• GOAL:
Quote verbatim the span of lines that begins the listing below and closes with the line containing "return mb, rings".

◆ ◆ ◆ ◆ ◆

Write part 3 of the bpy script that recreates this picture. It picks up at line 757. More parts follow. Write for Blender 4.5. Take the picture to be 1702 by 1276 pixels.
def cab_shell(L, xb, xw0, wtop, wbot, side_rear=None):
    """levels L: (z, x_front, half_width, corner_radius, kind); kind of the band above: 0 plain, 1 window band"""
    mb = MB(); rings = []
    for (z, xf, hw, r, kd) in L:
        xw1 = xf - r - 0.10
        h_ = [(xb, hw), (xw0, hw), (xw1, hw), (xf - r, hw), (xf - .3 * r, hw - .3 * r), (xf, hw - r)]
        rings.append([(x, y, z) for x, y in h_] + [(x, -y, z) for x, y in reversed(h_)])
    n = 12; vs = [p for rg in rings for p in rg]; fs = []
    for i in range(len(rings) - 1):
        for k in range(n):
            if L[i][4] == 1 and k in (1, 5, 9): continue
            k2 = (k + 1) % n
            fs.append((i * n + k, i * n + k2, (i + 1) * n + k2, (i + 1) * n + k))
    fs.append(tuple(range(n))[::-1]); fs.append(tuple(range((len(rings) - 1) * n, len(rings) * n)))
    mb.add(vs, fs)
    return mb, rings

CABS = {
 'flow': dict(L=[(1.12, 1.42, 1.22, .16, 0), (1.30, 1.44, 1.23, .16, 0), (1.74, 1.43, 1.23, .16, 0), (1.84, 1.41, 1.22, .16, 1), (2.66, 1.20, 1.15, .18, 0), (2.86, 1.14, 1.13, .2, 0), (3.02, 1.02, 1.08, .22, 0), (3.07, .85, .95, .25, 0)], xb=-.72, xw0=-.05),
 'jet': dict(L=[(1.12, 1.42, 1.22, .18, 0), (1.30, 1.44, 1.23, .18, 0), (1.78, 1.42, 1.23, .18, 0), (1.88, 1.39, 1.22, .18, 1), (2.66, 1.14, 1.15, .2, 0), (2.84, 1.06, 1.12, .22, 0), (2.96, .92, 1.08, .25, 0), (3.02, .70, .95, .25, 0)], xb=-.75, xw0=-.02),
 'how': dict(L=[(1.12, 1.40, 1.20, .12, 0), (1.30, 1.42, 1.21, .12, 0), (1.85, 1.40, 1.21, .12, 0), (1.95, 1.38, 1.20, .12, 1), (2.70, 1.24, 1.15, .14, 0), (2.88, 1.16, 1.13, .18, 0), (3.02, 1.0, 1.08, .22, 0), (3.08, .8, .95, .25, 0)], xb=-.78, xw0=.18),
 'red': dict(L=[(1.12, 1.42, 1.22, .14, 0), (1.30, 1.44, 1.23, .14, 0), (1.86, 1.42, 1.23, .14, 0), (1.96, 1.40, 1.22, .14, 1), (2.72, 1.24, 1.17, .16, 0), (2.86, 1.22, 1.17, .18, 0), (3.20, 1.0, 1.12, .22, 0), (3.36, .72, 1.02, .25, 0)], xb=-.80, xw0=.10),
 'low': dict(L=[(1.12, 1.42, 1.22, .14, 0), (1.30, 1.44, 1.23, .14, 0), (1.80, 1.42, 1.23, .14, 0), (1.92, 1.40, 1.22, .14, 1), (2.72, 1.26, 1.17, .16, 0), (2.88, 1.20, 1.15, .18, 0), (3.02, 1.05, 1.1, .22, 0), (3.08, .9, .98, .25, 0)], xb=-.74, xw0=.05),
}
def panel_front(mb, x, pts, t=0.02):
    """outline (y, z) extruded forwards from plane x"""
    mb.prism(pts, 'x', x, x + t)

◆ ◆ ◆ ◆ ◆

• EXPECTED ANSWER:
Write part 3 of the bpy script that recreates this picture. It picks up at line 757. More parts follow. Write for Blender 4.5. Take the picture to be 1702 by 1276 pixels.
def cab_shell(L, xb, xw0, wtop, wbot, side_rear=None):
    """levels L: (z, x_front, half_width, corner_radius, kind); kind of the band above: 0 plain, 1 window band"""
    mb = MB(); rings = []
    for (z, xf, hw, r, kd) in L:
        xw1 = xf - r - 0.10
        h_ = [(xb, hw), (xw0, hw), (xw1, hw), (xf - r, hw), (xf - .3 * r, hw - .3 * r), (xf, hw - r)]
        rings.append([(x, y, z) for x, y in h_] + [(x, -y, z) for x, y in reversed(h_)])
    n = 12; vs = [p for rg in rings for p in rg]; fs = []
    for i in range(len(rings) - 1):
        for k in range(n):
            if L[i][4] == 1 and k in (1, 5, 9): continue
            k2 = (k + 1) % n
            fs.append((i * n + k, i * n + k2, (i + 1) * n + k2, (i + 1) * n + k))
    fs.append(tuple(range(n))[::-1]); fs.append(tuple(range((len(rings) - 1) * n, len(rings) * n)))
    mb.add(vs, fs)
    return mb, rings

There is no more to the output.